代表的な方法としては、以下のような契約・条項が挙げられます。

  • 定款や株主間契約における情報提供条項(Information Sharing Clause)
  • 親子会社間管理契約(Management Agreement)やグループ内サービス契約(Intra-group Service Agreement)

これらの契約では、子会社が親会社に対して次のような報告を定期的に行うことを義務付けるのが一般的です。

  • 月次・四半期・年次の財務諸表(PL・BS・CF)
  • 予算と実績の差異分析
  • 移転価格文書や関連当事者取引明細
  • 税務申告書の写し、監査報告書、主要契約書など

こうした契約により、親会社は法的な閲覧請求を行うことなく、継続的・安定的に情報を取得できます。

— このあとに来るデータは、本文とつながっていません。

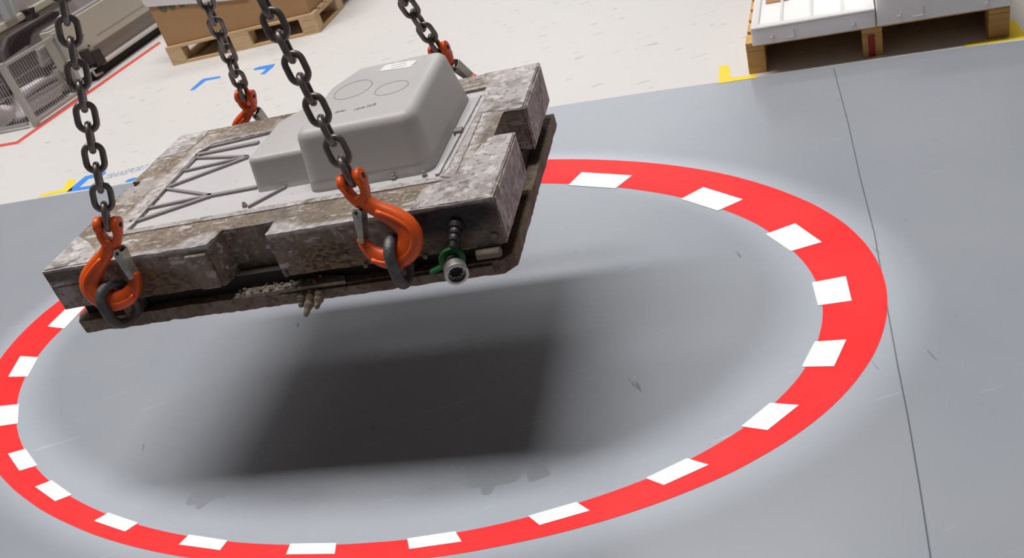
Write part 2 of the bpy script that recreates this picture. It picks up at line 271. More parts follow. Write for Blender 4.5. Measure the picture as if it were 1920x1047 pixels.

また、移転価格文書や国別報告書(CbCレポート)など、国際税務上のドキュメンテーションにも活用できます。


4. 上場会社・金融業子会社における制限

日本子会社が上場会社または金融業(銀行・保険・証券など)に該当する場合、法令上・監督上の制限があります。

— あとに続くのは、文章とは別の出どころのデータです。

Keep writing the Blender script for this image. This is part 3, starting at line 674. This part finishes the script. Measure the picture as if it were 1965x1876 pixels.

金融商品取引法および業法による守秘義務や顧客情報保護の規定が優先されるため、親会社であっても内部情報すべてに自由にアクセスすることはできません。

このような場合、親会社は通常、監査済み財務諸表サマリー形式の経営報告書を受け取るにとどまります。

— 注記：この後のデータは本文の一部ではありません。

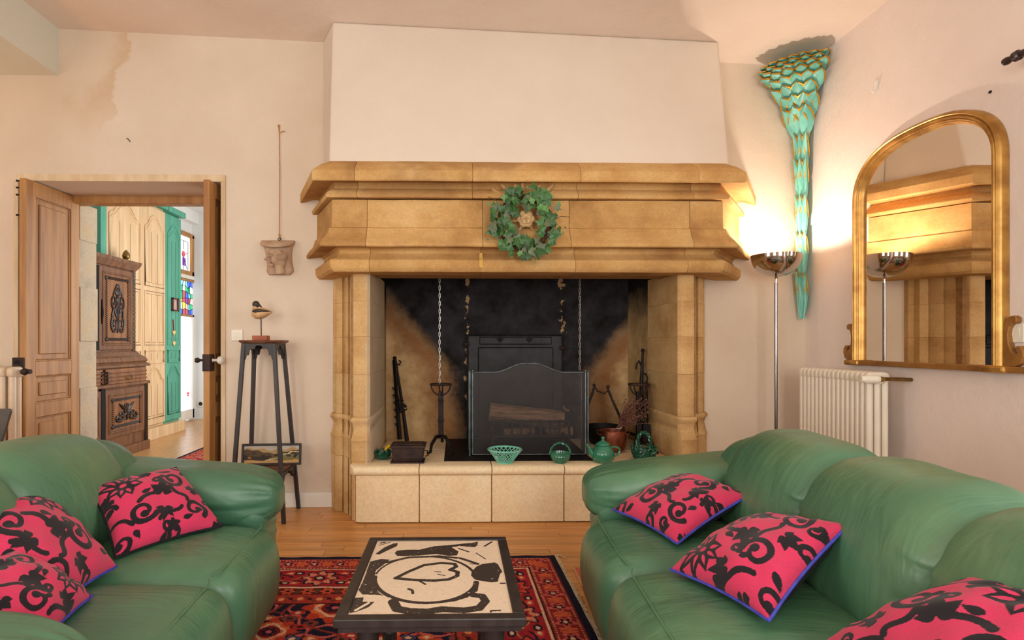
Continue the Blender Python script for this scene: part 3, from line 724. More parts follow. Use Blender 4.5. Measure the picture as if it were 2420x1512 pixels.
px0, px1 = atY(1052, 1070, -.1).x, atY(1392, 1070, -.1).x
for (a, b2, y0, y1) in ((FX0, -.30, -.245, .16), (-.30, px0 - .003, -.245, .16), (FX0, px0 - .003, .165, BY), (px1 + .003, FX1, -.245, .10), (px1 + .003, FX1, .105, BY)):
    MB().box(a + .002, b2 - .002, y0, y1, .28, HZ).build('hearth_paver', 'stone_pale', fp, smooth=0, bevel=.003)
MB().box(px0, px1, -.245, BY, .28, HZ + .002).build('hearth_plate', 'iron', fp, smooth=0, label='black iron hearth plate')

# ------------------------------------------------------------------ ivy wreath on the mantel
wc = atY(1240, 527, FY - .088)
wr = thing('ivy_wreath', 'round wreath of green ivy hung over carved rose on the mantel', 'wreath', tuple(wc))
ring_pts = [(.145 * math.cos(2 * PI * i / 36) + .006 * math.sin(7 * i), .01 + .006 * math.cos(5 * i), .15 * math.sin(2 * PI * i / 36)) for i in range(36)]
mb = MB().tube(ring_pts, .014, 7, loop=True)
for k in range(5):
    ph = random.random() * 6
    mb.tube([((.145 + .018 * math.cos(9 * a + ph)) * math.cos(a), .012 * math.sin(9 * a + ph), (.15 + .018 * math.cos(9 * a + ph)) * math.sin(a)) for a in [2 * PI * i / 60 for i in range(60)]], .003, 5, loop=True)
mb.build('vine_ring', 'vine', wr, local=True)
for a, L in ((.05, .10), (-.35, .08), (2.6, .09), (-1.45, .08), (-1.9, .07), (1.2, .06)):
    c0 = (.15 * math.cos(a), -.01, .15 * math.sin(a)); e0 = ((.16 + L) * math.cos(a), -.012, (.16 + L) * math.sin(a) + .02)
    MB().tube([c0, ((c0[0] + e0[0]) / 2, -.02, (c0[2] + e0[2]) / 2 + .015), e0], .0018, 5).build('tendril', 'vine', wr, local=True)
def ivy_mesh(m, seed):
    r = random.Random(seed); out = []
    prof = [(0, -.30), (.22, -.45), (.45, -.30), (.40, -.08), (.85, .05), (.52, .28), (.36, .40), (0, 1.0), (-.36, .42), (-.52, .26), (-.86, .02), (-.42, -.10), (-.46, -.32), (-.22, -.44)]
    vs = [(0, -.05, .10)]
    for x, z in prof: vs.append((x * r.uniform(.92, 1.08), .28 * abs(x) * .6 + .10 * (z ** 2) - .02, z * r.uniform(.95, 1.05)))
    mb = MB(); mb.add(vs, [(0, i + 1, (i + 1) % len(prof) + 1) for i in range(len(prof))])
    return mb.build('ivy_leaf', m, wr, local=True, smooth=0)
protos = [ivy_mesh(k, i) for i, k in enumerate(('ivy', 'ivy', 'ivy', 'ivy_pale', 'ivy_grey', 'ivy'))]
def set_leaf(o, a, rr, depth, s, rng):
    o.location = (rr * math.cos(a), depth, rr * math.sin(a) * 1.03)
    o.rotation_euler = (rng.uniform(-.5, .45), rng.uniform(0, 6.28), rng.uniform(-.55, .55)); o.scale = (s, s, s)
rg = random.Random(3); nleaf = 150
for i in range(nleaf):
    o = protos[i] if i < len(protos) else link_copy(protos[rg.choice([0, 1, 2, 5, 0, 1, 4, 4, 3])], wr)
    a = 2 * PI * i * .381966 * 1.0 + rg.uniform(-.1, .1)
    rr = .142 + rg.uniform(-.058, .058)
    set_leaf(o, a, rr, -.015 - rg.random() * .055, rg.uniform(.028, .044) if i % 9 else rg.uniform(.040, .054), rg)
for u, v, s in ((1336, 538, .010), (1327, 548, .012), (1154, 481, .016), (1153, 566, .010), (1209, 606, .010), (1259, 611, .012), (1268, 614, .009), (1252, 624, .006), (1267, 621, .006), (1248, 441, .014), (1252, 455, .014), (1276, 447, .028), (1300, 462, .026), (1228, 598, .03), (1244, 602, .024), (1154, 550, .022), (1320, 482, .024)):
    o = link_copy(protos[rg.choice([3, 1, 3])], wr); p = atY(u, v, FY - .12) - wc; o.location = tuple(p)
    o.rotation_euler = (rg.uniform(-.3, .3), rg.uniform(0, 6.28), rg.uniform(-.3, .3)); o.scale = (s, s, s)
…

詳細なデータにアクセスする場合は、監督官庁や内部コンプライアンスの規定に沿って手続を行う必要があります。


5. 親会社の立場別の情報取得手段と権限の整理
親会社の立場法的根拠取得可能な情報主な制限・留意点
株主(3%以上・6か月以上)会社法第433条会計帳簿および関連資料正当な目的が必要・競業目的は不可
取締役会社法第362条等財務・業務に関する全情報職務上必要な範囲に限定・守秘義務あり
監査役会社法第381条会計帳簿・契約書・議事録等常時調査可能・漏洩禁止
契約上の情報提供義務管理契約・情報提供契約報告書・決算資料等契約で定められた範囲内
上場・金融業子会社金商法・業法監査報告書等の概要顧客情報・機密データに制限あり

6. 外国親会社にとっての実務的アドバイス

日本子会社の財務情報を適法かつ効率的に管理するため、外国親会社は次の点を実務上の方針として押さえておく必要があります。

  1. 情報提供条項の整備
     子会社設立時または買収時に、定款・株主間契約・管理契約に親会社への情報提供条項を明記しておくこと。
  2. 役員ポジションの活用
     親会社の担当者を子会社の取締役または監査役として選任し、法的根拠に基づいて財務情報を取得できる体制を整えること。
  3. 定期報告プロセスの確立
     月次・四半期ごとの報告プロトコルを設け、随時の閲覧請求に頼らない情報フローを構築すること。
  4. 守秘義務・データ保護への対応
     取得情報の国外移転時には、個人情報保護法(APPI)やデータ移転規制を遵守し、適切な管理措置を取ること。
  5. 会計・税務コンプライアンスとの整合
     連結決算や移転価格文書化に用いる財務データが、監査証憑や外部証明に裏付けられているかを確認すること。

まとめ

日本法上、「親会社である」という理由だけで子会社の財務情報を自動的に取得できる権限は存在しません。

情報の取得は、株主としての閲覧権限取締役・監査役としての職務権限、または契約に基づく報告義務のいずれかを通じて行われます。

これらの仕組みを理解し、明確なガバナンス体制を構築することで、外国親会社は日本子会社の透明性を確保しつつ、税務・会計コンプライアンスを遵守し、法的リスクを回避することが可能となります。